Everybody skipped and danced, the boys chased the girls and stole their hat pins and everybody picnicked on the grass. Then there was the celebrated race with our eggs. We rolled them down the bank that leads into the Dene. The winner took the egg from the loser. Then there was the game of jarping. You held your egg closely in your hand while your opponent bashed it with his.
The wide boys knew exactly how to win. These eggs were dyed and on Easter Sunday morning we would run to our friends houses with a can full of eggs, one for each child in the family and then they would return the compliment. We had Carling Sunday. These were greyish brown peas, which our mothers steeped on the Saturday and we all had packets of them to eat on the Sunday.
We would pick the wild rose branches and stick a carling on each point. It was who could get the biggest one to hold the most carlings. Simple things, but then we were simple. Our fun never had to depend on money. We had a holiday on Pancake Day, and one on Royal Oak Day. The boys and girls would gather into gangs and roam up and down the four streets singing ‘Royal Oak Day on the 29th of May, if you don’t give us holiday we’ll all run away’.
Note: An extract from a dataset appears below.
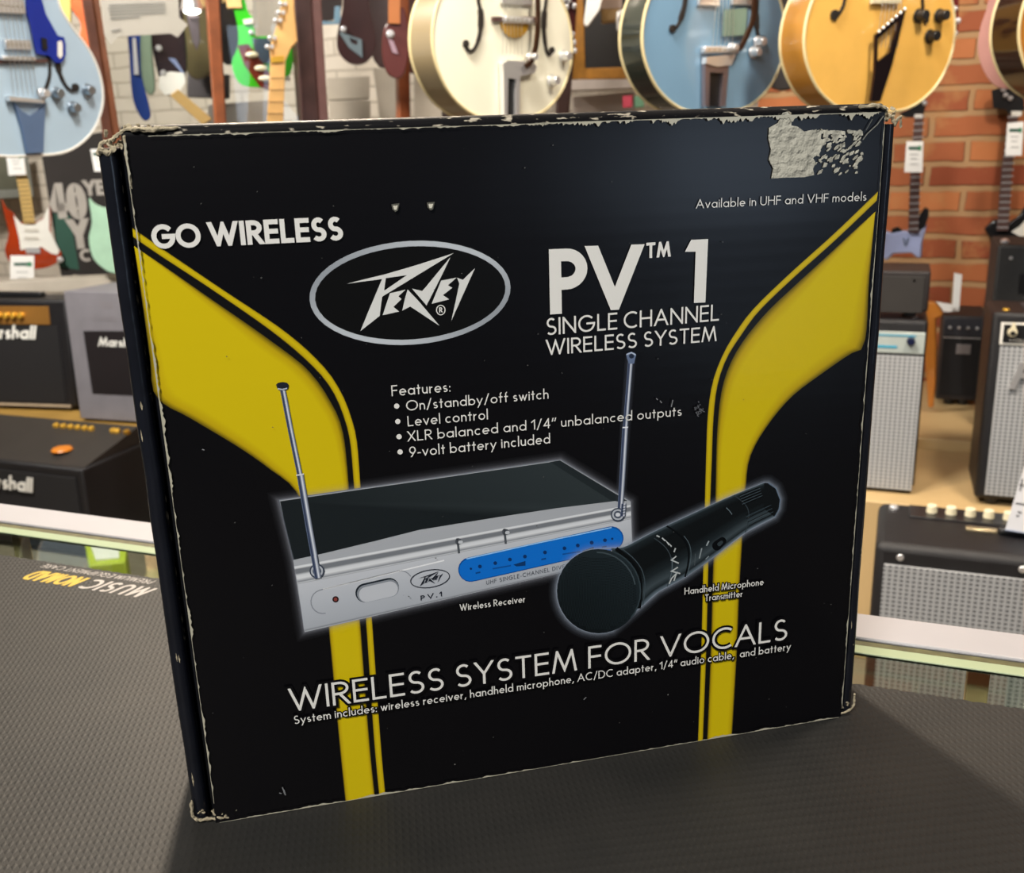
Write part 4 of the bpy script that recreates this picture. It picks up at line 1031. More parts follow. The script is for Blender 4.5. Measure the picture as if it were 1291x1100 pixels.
# blue one
btop = mk('steel_blue_gloss', hexc('#7ba0bd'), .14, .1, coat=.7, var=.03); bside = mk('grey_green_gloss', hexc('#232a26'), .22, coat=.6)
fr, g = hollow('steel blue hollow body electric guitar hanging right of the cream white one', 902, 141, 2.25, 43.5, btop, bside, bind)
frib(fr, g, 'f_hole', fhole, [(866, -30), (865, 0), (861, 18), (856, 31), (850, 37)], [.005, .010, .012, .006, .005], blobs=((849, 36, .008),))
frib(fr, g, 'f_hole', fhole, [(955, -30), (956, 0), (955, 25), (957, 45), (962, 52)], [.004, .006, .012, .006, .005], blobs=((963, 49, .007),))
pickup(fr, g, 882, -8, 908, 8, chrome); pickup(fr, g, 924, -10, 953, 7, chrome)
feat(fr, g, 'pickguard', mk('sage_plate', hexc('#7d9485'), .25, coat=.5), [(914, 12), (942, 10), (940, 44), (912, 46)], -.014, -.011)
frib(fr, g, 'vibrato_arm', mk('dark_bronze', (0, 0, 0)), [(952, -20), (951, 20), (944, 42), (934, 62)], .010, -.030, -.024)
pickup(fr, g, 889, 58, 932, 67, chrome, -.018)
knob(fr, g, 922, 60, chrome, .008, .014, -.019, 'vibrato_spring'); knob(fr, g, 955, 53, chrome, .010); knob(fr, g, 949, 66, chrome, .010)
feat(fr, g, 'tailpiece', mk('brushed_nickel', hexc('#9c8f94'), .35, .8), [(889, 80), (919, 82), (915, 134), (909, 134), (912, 92), (895, 91), (894, 134), (889, 134)], -.014)
feat(fr, g, 'tailpiece_plate', blackp, [(895, 92), (911, 93), (908, 134), (894, 134)], -.007)
feat(fr, g, 'tailpiece_bar', chrome, [(891, 72), (928, 68), (922, 82), (905, 84), (890, 80)], -.018)
# natural
ntop = mk('honey_spruce_gloss', hexc('#e8b65c'), .2, coat=.6, var=.05, vs=18); nside = mk('honey_maple_gloss', hexc('#a8742a'), .28, coat=.5, var=.12, vs=14)
fr, g = hollow('honey coloured archtop guitar hanging above the top right corner of the big carton', 1106, 141, 2.22, 43.5, ntop, nside, bind, .078)
frib(fr, g, 'f_hole', fhole, [(1072, -30), (1066, 0), (1063, 10), (1058, 18), (1053, 20)], [.004, .005, .006, .005, .004], blobs=((1053.5, 18.5, .010),))
frib(fr, g, 'f_hole', fhole, [(1162, -30), (1164, 0), (1165, 15), (1169, 24)], [.005, .005, .005, .004], blobs=((1168.6, 24.6, .007),))
for q in ((1158, 20), (1184, 20), (1172, 46)): knob(fr, g, *q, blackp, .012, .020)
tp = mk('dark_nickel', hexc('#4a3b3c'), .25, .9)
feat(fr, g, 'tailpiece', tp, [(1142.6, 11), (1104, 44), (1103, 90), (1098, 128), (1110, 128), (1125, 82)], -.022, -.016, holes=[[(1134, 25), (1107, 49), (1106.5, 78), (1123, 65)]])
mb = MB(); a, c = fr.loc(1142, 10, -.023), fr.loc(1104, 43, -.023)
for k in range(7): t = (k + .3) / 7; mb.ball((a[0] + (c[0] - a[0]) * t, -.024, a[1] + (c[1] - a[1]) * t), .0032, 8)
mb.build('string_ball_ends', chrome, g)
feat(fr, g, 'pickup', creamp, [(1101, -12), (1136, -12), (1136, 4), (1101, 4)], -.014)
# light blue left
ltop = mk('ice_blue_gloss', hexc('#a9bfd0'), .16, coat=.6, var=.03); lside = mk('ice_blue_side', hexc('#8ba0b2'), .25, coat=.5)
fr, g = hollow('ice blue hollow body guitar with deep blue pickguard at the left picture edge', 40, 196, 2.35, 30, ltop, lside, whitep)
deep = mk('deep_blue_plastic', hexc('#12298a'), .2, coat=.5, var=.06)
feat(fr, g, 'pickguard', deep, [(32, -30), (50, -30), (53, 0), (58, 18), (73, 45), (81, 47), (83, 56), (83, 70), (78, 79), (70, 79), (62, 70), (46, 68), (42, 50), (38, 30), (34, 16)], -.014, -.010)
feat(fr, g, 'pickguard_badge', whitep, [(73, 53), (77, 51), (79, 55), (79, 70), (76, 74), (73, 70)], -.016, -.0142)
pickup(fr, g, -8, -4, 33, 18, chrome, -.016); pickup(fr, g, 6, 49, 41, 63, chrome, -.016)
feat(fr, g, 'bridge_base', rosew, [(-6, 75), (60, 74), (60, 79), (-6, 80)], -.010); pickup(fr, g, 3, 70, 46, 77, chrome, -.018)
frib(fr, g, 'switch', blackp, [(56, 48), (57, 62)], .012, -.019, -.014)
frib(fr, g, 'f_hole', fhole, [(60, 66), (63, 80), (63, 96), (58, 112), (53, 118)], [.006, .006, .006, .006, .005], blobs=((53, 117, .010),))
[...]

But I think the greatest day for the children was the Sunday School treat. It was always held on the Friday the schools closed for the summer holidays. We, from the Cottages, joined with the mother church of St. John from Seaham Harbour. We marched in procession from the school along what is now Princess Road and so far through the Dene then into the Jubilee grounds, which have since been closed because of mining subsidence. These grounds were large and had swings and roundabouts and May poles. There was a large building with tables and forms right down the centre, where we had tea if it rained.
If the weather was fine we sat on the grass and school teachers and parents supplied us with the tea, buns and sliced currant loaf from clothes baskets. The boys and the men would take the women and girls up on the swings, but I remember a big row when a new curate stopped the fun because he would not allow such infamous goings on as mixed swinging. He stopped a couple by hooking the swing with his walking stick and nearly caused a serious accident whilst tearing the lady’s blouse. She happened to be the wife of a policeman and there were ructions about it. He, the curate, didn’t last long after that. There were rebels you see in those days too, for they made their voices heard although they stood in awe of church authority.
There was a drill hall beside the Co-operative store at Seaham Harbour. Every year the volunteers staged a big parade – it was a grand sight. All of the officials at Seaham Colliery were the top notchers in the volunteer brigade, and they headed the parade in their grand uniforms and plumed hats, some on horseback, some on foot. There were brass bands and the whole population (en mass) of Seaham Harbour and the Cottages (it was seldom referred to as Dawdon) turned out to watch. At night a big ball was held in the drill hall.
We stood around the outside to watch the people arrive for this great event. We goggled at their dresses of velvet, silk, satin and the jewellery worn by the women. The men were mostly in uniform, but some few were in tails. I remember peeping in and seeing a great cannon standing in the middle of the floor. I suppose it would be moved for the dancing. Yes, times were good and mildly exciting. We were poor, but we did not miss what we never had and we depended mostly on the weather for our enjoyment. What we had most of was fresh air. Families were large, houses were small, so we had to come in only at meal times.
Even in the cold weather we spent most hours out of doors. We were warmly clothed, had good strong boots, had good plain food so we took no harm. When our fingers were cold we would stand up against the gable ends of houses and warm them on the wall. It was surprising the heat that penetrated from the large fires of the miners. They had free coal in an adequate supply so everybody was warm. Bricks or oven shelves were put in the beds to warm them. I can remember when we had only oil lamps. It was quite a ritual trimming the lamps each night before it turned dark. A man came round selling lamp oil. He had a trolley and he would shout ‘lamp oil, lamp oil’. It was a favourite pass-time of the children to stand round a corner, pop out and shout ‘what do you feed your donkey on’ and he would shout ‘lamp oil’.
We only had three little tuck shops at the Cottages. Old Janey had one in the first street. Danny had one in the second and MacDade’s had one in our street. Then a family had a little paper shop in their front room. They had a family of boys, one of whom fancied himself as a yodeller. You could hear Joe yodelling in the early and the late hours of every day. I remember their father used to bath them every Saturday afternoon in the poss tub in the back yard. We would see one little naked body after another running across the back lane into the house to be dried. They were as tough as nails or so we thought. However mother’s predictions came true for they were not a long living family. You see mother thought the best place after a bath was bed, and that one paid the price in after years for all this ‘foolhardiness’. It may have had no such effects.